Non-trivial phases at intermediate rung coupling in SU(N) Heisenberg ladders

Ladder models represent a first step away from purely 1D chains into the 2D realm. Here we analyze the Hubbard ladder of N symmetric flavors in the Mott regime with one particle / site, equivalent to the SU(N) Heisenberg ladder with the defining representation at each site. We analyze the latter for N<6 using the density matrix renormalization group (DMRG) in the regime of antiferromagnetic leg and rung coupling which is also most natural for quantum simulatons in ultracold atoms. While the asymmptotic regimes of strong or weak rung coupling J_⊥ are mostly understood, the full phase diagram for arbitrary J_⊥>0 is largely unexplored for N>2. While for even N≤6, the phase diagram turns out rather plain with a single phase for J_⊥>0, we find non-trivial intermediate phases for odd N, including incommensuration for N=3 and an extremely narrow phase for N=5 reminiscent of topological phases.

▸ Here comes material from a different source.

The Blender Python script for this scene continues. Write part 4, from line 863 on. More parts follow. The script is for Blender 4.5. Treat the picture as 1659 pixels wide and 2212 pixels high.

By inheriting the exponential numerical complexity of multiorbital models, superior technical tools are required. By focusing on flavor-symmetric models, we fully exploit the underlying SU(N) symmetry in our DMRG simulations based on the QSpace tensor library. This allows us to keep beyond a million of states for larger N which is about two orders of magnitude beyond the current state of the art.